_STATED GOAL_. Print, exactly as they stand, the lines from the start of the listing to the line containing "SC.camera = cam", inclusive.
╔══
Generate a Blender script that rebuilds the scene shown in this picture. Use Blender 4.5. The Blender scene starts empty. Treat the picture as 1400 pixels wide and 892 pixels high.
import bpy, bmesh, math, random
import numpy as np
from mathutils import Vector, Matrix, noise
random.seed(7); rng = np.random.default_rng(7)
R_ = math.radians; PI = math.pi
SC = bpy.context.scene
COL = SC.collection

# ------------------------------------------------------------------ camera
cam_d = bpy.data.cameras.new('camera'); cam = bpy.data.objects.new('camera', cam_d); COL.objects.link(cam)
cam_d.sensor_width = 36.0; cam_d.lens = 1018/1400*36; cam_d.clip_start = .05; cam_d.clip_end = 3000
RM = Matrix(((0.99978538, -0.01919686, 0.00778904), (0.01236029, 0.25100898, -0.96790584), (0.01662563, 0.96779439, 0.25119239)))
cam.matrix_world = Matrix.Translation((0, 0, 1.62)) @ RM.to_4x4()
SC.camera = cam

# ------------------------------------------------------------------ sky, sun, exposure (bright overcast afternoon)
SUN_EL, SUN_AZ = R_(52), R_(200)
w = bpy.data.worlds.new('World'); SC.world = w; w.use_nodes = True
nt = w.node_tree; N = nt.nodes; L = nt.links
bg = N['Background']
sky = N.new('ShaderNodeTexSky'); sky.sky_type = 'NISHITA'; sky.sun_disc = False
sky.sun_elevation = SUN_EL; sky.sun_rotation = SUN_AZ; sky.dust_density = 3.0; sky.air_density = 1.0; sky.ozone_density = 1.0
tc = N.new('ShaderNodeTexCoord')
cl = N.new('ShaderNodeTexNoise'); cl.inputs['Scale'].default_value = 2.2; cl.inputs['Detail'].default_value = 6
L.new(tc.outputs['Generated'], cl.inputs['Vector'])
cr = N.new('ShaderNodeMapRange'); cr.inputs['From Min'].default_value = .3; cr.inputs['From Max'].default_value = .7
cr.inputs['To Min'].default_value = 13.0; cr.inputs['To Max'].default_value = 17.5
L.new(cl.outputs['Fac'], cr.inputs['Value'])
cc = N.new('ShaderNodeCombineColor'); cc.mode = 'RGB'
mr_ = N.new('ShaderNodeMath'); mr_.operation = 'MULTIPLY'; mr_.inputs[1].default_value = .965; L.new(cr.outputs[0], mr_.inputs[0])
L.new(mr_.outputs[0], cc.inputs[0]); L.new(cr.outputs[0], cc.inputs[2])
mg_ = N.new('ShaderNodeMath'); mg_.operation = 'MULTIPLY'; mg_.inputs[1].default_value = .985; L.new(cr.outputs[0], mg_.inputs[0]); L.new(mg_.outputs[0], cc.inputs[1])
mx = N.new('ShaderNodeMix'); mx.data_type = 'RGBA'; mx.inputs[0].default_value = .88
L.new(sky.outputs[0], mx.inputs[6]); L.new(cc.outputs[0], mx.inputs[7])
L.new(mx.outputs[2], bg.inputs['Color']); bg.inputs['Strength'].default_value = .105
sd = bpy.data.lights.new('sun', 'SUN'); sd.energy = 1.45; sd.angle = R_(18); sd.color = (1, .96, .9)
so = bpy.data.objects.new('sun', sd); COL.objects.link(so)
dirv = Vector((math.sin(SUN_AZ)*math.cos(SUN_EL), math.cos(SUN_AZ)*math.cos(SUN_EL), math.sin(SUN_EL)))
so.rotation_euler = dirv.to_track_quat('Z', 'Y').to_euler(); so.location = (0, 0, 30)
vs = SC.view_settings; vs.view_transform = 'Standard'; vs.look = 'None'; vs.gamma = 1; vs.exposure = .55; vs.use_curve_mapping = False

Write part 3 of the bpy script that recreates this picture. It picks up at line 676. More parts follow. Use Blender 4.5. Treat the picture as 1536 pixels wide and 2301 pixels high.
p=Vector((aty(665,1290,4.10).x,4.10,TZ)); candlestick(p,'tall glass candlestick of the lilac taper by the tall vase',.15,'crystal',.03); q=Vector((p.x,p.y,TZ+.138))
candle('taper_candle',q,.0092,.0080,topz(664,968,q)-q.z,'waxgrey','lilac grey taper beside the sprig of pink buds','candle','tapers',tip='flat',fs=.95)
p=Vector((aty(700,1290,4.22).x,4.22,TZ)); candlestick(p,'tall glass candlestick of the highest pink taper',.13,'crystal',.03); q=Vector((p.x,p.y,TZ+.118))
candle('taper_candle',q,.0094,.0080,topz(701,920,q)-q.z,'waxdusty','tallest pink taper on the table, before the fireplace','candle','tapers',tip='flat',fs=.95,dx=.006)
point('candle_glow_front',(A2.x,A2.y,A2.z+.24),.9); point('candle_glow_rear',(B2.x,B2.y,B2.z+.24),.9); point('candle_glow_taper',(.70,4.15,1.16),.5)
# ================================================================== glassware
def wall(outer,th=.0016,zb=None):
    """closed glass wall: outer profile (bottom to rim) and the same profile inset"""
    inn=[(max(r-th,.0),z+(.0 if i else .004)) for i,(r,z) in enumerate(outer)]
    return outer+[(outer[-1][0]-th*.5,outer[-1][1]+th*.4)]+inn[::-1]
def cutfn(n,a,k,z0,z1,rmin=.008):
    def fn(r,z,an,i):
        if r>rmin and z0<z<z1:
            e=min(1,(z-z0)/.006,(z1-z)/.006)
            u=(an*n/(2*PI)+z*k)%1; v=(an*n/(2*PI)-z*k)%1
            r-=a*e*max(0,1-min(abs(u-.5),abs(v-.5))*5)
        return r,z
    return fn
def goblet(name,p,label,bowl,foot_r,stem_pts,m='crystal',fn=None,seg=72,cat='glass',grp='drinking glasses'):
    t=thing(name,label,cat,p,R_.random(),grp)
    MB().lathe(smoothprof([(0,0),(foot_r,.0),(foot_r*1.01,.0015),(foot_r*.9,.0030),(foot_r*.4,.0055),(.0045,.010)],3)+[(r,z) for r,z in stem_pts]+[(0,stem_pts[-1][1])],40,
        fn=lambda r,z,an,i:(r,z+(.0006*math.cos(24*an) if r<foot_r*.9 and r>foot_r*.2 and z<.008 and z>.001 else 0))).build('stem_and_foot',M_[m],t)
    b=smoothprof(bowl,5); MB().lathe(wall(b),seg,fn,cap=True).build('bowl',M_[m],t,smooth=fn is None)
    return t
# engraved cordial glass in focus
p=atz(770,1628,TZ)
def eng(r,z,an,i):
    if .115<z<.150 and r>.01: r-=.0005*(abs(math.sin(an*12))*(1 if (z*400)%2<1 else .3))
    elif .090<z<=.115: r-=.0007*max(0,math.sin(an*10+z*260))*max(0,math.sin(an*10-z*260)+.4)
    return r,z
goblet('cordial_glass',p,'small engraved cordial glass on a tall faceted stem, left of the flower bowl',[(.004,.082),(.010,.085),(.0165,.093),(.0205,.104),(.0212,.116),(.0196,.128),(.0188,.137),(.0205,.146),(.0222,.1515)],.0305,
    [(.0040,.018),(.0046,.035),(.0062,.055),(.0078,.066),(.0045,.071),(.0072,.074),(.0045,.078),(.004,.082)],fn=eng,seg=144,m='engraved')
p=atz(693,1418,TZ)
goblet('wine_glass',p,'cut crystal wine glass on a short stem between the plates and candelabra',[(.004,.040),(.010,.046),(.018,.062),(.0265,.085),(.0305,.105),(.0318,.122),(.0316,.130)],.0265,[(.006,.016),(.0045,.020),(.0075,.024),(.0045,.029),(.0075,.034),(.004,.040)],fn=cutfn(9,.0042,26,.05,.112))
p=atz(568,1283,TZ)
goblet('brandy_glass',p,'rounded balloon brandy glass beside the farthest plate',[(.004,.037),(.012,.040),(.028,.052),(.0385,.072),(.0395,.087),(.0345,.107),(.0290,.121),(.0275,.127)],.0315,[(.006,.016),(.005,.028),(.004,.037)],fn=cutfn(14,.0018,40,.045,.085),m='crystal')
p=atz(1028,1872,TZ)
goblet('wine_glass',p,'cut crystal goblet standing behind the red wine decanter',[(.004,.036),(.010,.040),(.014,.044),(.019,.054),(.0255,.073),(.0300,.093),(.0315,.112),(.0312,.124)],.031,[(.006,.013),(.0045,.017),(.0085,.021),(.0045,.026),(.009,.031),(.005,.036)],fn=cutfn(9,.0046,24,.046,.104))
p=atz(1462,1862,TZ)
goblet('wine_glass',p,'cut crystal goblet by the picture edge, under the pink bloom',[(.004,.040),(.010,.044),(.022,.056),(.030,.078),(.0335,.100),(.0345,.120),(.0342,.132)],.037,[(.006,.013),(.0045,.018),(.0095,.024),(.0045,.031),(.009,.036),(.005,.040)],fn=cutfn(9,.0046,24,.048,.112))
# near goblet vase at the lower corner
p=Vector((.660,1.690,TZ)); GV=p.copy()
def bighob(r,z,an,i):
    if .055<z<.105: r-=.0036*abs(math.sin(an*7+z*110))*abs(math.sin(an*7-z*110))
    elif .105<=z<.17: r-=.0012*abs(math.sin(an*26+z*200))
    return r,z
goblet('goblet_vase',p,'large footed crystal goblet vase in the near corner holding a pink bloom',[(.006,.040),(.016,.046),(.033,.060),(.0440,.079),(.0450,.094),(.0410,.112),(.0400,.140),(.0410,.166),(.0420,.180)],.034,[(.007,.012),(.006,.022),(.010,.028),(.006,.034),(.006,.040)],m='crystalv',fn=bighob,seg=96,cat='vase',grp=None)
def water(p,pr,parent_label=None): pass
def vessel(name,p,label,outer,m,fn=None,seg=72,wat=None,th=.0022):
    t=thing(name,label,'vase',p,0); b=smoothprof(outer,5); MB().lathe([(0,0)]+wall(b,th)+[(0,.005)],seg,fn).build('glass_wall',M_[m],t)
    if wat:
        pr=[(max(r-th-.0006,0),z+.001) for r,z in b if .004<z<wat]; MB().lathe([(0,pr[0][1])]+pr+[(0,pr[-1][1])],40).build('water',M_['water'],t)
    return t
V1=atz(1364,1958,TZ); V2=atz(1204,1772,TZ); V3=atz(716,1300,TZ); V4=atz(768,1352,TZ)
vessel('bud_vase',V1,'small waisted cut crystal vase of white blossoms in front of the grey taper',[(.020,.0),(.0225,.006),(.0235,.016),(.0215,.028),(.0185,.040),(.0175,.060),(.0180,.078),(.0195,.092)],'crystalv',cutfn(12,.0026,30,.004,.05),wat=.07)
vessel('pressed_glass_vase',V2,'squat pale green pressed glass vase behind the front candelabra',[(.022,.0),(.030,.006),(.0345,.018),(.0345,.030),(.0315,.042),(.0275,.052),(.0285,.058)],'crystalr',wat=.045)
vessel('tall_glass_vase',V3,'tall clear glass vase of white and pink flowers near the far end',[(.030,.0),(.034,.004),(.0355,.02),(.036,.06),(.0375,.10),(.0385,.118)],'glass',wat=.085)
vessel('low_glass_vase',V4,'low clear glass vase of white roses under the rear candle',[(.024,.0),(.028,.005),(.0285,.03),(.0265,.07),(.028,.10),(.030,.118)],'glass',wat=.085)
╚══
_REPLY_.
Generate a Blender script that rebuilds the scene shown in this picture. Use Blender 4.5. The Blender scene starts empty. Treat the picture as 1400 pixels wide and 892 pixels high.
import bpy, bmesh, math, random
import numpy as np
from mathutils import Vector, Matrix, noise
random.seed(7); rng = np.random.default_rng(7)
R_ = math.radians; PI = math.pi
SC = bpy.context.scene
COL = SC.collection

# ------------------------------------------------------------------ camera
cam_d = bpy.data.cameras.new('camera'); cam = bpy.data.objects.new('camera', cam_d); COL.objects.link(cam)
cam_d.sensor_width = 36.0; cam_d.lens = 1018/1400*36; cam_d.clip_start = .05; cam_d.clip_end = 3000
RM = Matrix(((0.99978538, -0.01919686, 0.00778904), (0.01236029, 0.25100898, -0.96790584), (0.01662563, 0.96779439, 0.25119239)))
cam.matrix_world = Matrix.Translation((0, 0, 1.62)) @ RM.to_4x4()
SC.camera = cam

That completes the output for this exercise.